Asked to react to the beating, Trump said he had no knowledge of it, which would have been fine. But he didn't stop there. "I will say that people who are following me are very passionate," Trump replied. "They love this country and they want this country to be great again."
"These are the people that are destroying our country"
The great mistake the media makes with Donald Trump is to pretend he has no ideology — that he's just a celebrity, a carnival barker, a reality star.
As my colleague Matt Yglesias has written, Trump does have an ideology. He does have an agenda. The core of Trumpism is "a revived and unapologetic American nationalism, which will stand for American interests abroad while defending the traditional conception of the American nation at home."
Like most nationalists, the emotional center of Trump's ideology is an Us vs. Them argument. "These are not the people who made our country great," Trump told the crowd in St. Louis. "We're going to make it great again, but these are not the people. These are the people that are destroying our country."
The Us must somehow defeat the Them — and the stakes are high, the future of the greatest country the world has ever known depends on the outcome. This is why nationalistic, Us vs. Them appeals lend themselves so easily and naturally to violence.

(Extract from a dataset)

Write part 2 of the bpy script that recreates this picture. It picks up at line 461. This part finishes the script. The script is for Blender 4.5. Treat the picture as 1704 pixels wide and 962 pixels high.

This is what Trump supporters hear at his rallies. They are told that America is no longer great. They are told who to blame. They are told that the reason these losers are dragging America down is we have become too politically correct, too scared, too weak, to stop them. They are told Trump will pay their legal fees if they want to do what's necessary. "There used to be consequences," Trump sighs. The crowd knows what he's asking. Make Consequences Real Again.
This is ugly, but it is coherent. What Trump is offering is an explanation and a solution; an argument and an ideology. It is dangerous, and it is violent, but it is not confusing, and it is not unclear.
And this is why Trump is something different and more dangerous in American life. He is a man with an evident appetite for suppressing dissent with violence, a man who believes America's problem is that it's too gentle to its dissidents. Trump is making an argument for a politics backed by force, for a security service unleashed from "political correctness," for a country where protesting has consequences. The results are playing out before us, night after night, on our televisions.
If Trump wins and this country goes down a dark path, we will never be able to say we didn't see it coming. We will never be able to say we weren't warned.